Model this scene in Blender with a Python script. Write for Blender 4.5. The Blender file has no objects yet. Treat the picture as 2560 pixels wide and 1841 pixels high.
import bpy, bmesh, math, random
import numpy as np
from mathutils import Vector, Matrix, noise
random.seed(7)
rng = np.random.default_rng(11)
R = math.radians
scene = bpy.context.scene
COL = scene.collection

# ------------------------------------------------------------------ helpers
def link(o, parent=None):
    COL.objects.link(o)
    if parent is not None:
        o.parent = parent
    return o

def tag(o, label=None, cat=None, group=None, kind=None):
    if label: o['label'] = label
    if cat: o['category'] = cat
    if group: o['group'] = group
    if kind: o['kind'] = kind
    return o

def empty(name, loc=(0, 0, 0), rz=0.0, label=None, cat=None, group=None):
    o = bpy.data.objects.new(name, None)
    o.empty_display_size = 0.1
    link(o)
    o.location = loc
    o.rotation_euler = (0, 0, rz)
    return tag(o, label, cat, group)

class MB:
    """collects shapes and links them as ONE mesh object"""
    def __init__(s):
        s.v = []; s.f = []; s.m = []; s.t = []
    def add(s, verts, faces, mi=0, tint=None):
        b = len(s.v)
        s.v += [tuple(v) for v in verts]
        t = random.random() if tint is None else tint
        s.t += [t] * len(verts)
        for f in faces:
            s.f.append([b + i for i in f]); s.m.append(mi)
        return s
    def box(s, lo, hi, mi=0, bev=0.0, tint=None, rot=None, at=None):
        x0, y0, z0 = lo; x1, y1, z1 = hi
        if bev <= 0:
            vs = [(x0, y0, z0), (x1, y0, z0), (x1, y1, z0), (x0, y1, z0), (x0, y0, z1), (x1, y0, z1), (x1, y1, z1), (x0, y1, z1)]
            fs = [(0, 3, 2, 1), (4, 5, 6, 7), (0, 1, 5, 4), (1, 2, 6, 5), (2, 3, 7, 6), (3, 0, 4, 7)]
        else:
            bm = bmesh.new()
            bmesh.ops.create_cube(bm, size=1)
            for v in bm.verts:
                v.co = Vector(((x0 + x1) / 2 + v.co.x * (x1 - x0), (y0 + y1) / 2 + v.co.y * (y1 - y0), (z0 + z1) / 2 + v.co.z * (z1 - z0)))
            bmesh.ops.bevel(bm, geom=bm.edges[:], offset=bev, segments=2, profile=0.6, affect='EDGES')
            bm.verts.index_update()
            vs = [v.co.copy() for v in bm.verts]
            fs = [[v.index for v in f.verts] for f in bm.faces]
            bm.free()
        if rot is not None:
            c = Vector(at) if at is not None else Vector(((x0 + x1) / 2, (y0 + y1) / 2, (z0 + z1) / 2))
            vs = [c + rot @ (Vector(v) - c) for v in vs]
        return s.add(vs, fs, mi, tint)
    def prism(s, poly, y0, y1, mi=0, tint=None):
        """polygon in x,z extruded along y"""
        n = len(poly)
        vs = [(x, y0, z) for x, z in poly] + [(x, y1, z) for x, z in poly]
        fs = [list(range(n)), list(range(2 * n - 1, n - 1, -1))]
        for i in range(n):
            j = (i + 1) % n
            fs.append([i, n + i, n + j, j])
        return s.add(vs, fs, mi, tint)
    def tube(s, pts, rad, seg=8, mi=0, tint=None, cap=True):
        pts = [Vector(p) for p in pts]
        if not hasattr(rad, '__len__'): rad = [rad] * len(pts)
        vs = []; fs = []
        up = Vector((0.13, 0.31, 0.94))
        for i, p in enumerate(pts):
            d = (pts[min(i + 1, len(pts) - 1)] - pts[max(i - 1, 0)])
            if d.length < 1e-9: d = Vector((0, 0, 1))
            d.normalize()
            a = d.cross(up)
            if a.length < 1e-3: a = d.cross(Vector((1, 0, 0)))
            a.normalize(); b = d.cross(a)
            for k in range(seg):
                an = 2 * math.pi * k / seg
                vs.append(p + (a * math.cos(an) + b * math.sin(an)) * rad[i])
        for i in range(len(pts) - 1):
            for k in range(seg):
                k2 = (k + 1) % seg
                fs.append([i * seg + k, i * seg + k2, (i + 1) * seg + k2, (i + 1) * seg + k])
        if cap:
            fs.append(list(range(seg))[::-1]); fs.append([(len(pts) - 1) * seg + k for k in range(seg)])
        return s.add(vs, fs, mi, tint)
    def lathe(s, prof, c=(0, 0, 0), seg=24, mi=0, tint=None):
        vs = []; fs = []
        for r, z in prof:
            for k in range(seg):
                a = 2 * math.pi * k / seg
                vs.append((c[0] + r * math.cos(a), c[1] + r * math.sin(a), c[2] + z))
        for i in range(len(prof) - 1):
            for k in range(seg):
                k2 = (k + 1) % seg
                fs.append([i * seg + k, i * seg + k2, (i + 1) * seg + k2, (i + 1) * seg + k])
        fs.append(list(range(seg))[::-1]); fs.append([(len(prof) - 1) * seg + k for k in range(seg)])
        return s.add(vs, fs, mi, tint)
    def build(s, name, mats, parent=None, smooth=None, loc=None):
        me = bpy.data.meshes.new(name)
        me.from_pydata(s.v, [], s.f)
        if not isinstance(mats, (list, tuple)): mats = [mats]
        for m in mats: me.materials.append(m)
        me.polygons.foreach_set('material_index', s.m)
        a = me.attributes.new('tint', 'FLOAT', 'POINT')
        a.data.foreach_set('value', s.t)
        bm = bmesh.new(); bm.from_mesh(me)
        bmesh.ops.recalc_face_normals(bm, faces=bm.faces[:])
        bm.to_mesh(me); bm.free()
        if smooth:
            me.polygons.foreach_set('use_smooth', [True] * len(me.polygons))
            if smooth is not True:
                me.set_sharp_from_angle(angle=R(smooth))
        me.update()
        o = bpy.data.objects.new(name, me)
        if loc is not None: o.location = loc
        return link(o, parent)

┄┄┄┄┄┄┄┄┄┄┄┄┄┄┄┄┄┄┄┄

*What is asked*:
From the opening line of the data above through the line that contains "return tag(o, label, cat, group)", please print each line as it stands and only those lines.

*Reply*:
Model this scene in Blender with a Python script. Write for Blender 4.5. The Blender file has no objects yet. Treat the picture as 2560 pixels wide and 1841 pixels high.
import bpy, bmesh, math, random
import numpy as np
from mathutils import Vector, Matrix, noise
random.seed(7)
rng = np.random.default_rng(11)
R = math.radians
scene = bpy.context.scene
COL = scene.collection

# ------------------------------------------------------------------ helpers
def link(o, parent=None):
    COL.objects.link(o)
    if parent is not None:
        o.parent = parent
    return o

def tag(o, label=None, cat=None, group=None, kind=None):
    if label: o['label'] = label
    if cat: o['category'] = cat
    if group: o['group'] = group
    if kind: o['kind'] = kind
    return o

def empty(name, loc=(0, 0, 0), rz=0.0, label=None, cat=None, group=None):
    o = bpy.data.objects.new(name, None)
    o.empty_display_size = 0.1
    link(o)
    o.location = loc
    o.rotation_euler = (0, 0, rz)
    return tag(o, label, cat, group)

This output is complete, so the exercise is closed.